The enhanced rubrics will allow teachers to assess an individual student’s process of problem solving, something that current basic rubrics are not capable of doing. Teachers will be able to understand particular issues that a student is dealing with when learning mathematical concepts.

Patterns related to student performance will be looked for in the data obtained from these enhanced rubrics. The data will provide concrete context for communitywide discussions about what needs to be focused on to better the students’ learning in a given area and how it needs to be accomplished.

“Rather than simply correcting mistakes and reteaching a method to all students, teachers will be ready to differentiate instruction more effectively for individuals or small groups who share particular strengths or difficulties,” Weimar said.

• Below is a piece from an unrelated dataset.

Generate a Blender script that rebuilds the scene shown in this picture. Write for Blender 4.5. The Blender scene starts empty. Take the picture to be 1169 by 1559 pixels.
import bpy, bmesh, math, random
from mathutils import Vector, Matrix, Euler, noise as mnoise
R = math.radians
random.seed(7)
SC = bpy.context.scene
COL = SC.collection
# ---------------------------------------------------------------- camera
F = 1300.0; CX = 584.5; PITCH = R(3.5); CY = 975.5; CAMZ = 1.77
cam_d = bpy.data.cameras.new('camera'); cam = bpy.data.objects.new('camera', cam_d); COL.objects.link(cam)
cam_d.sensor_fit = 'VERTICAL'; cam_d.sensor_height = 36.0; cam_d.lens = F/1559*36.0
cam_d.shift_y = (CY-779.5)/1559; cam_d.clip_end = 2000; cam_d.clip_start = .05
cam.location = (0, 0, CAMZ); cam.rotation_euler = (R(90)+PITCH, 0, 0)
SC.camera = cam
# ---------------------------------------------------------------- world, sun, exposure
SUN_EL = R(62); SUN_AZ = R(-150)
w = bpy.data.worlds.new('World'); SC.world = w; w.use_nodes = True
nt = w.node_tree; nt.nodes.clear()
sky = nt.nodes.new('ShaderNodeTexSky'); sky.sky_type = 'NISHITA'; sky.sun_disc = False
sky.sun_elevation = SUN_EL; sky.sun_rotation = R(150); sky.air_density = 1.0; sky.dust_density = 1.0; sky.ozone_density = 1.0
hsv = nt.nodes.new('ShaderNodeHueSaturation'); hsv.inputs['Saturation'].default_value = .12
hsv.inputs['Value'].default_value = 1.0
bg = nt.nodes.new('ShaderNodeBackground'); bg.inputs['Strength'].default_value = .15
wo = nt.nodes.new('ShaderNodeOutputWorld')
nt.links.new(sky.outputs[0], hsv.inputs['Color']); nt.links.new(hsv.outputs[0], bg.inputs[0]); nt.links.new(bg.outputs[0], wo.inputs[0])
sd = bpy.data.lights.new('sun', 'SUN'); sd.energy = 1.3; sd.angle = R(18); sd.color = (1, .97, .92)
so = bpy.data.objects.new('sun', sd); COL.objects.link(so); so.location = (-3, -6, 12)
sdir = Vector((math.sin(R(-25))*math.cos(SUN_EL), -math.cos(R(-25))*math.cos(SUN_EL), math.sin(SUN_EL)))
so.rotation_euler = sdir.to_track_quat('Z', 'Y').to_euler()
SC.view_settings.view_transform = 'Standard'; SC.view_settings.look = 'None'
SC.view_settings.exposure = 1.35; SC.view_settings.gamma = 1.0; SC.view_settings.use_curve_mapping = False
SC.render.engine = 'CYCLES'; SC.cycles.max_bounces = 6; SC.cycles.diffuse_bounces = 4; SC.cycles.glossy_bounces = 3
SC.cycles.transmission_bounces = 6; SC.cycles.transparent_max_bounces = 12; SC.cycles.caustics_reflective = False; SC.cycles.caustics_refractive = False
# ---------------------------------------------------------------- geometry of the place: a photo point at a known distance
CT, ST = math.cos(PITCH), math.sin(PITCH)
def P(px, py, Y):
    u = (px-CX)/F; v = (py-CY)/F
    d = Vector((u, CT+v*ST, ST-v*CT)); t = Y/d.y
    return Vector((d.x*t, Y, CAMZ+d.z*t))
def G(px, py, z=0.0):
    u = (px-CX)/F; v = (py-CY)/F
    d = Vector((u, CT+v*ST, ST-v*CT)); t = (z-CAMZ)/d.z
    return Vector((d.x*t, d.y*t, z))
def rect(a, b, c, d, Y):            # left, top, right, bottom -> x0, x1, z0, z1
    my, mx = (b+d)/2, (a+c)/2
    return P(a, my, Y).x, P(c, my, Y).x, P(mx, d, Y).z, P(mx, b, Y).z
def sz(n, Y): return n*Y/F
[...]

Math Forum’s Problems of the Week and EnCoMPASS will partner together for the duration of the project. PoW will use EnCoMPASS’ enhanced rubrics to assist in mentoring students, and EnCoMPASS will have access to PoW’s archive, consisting of hundreds of thousands of student solutions and explanations to problems. Teachers normally do not have access to this amount of varied student thinking; the online program makes this possible.

“We recognize the challenges faced by teachers engaged in rigorous assessment and feedback programs and propose specific additions for a custom PoW web-based environment that will assist teachers with providing individualized feedback to their students,” Silverman said.

There are plans for EnCoMPASS to impact both the region and nation. Five districts have been selected to recruit 300 participating teachers, reaching over 5,000 students. There is an annual membership fee of approximately $25 per year to use PoW combined with EnCoMPASS. The program will extend to the Math Forum community, which receives 2-3 million website visits per month.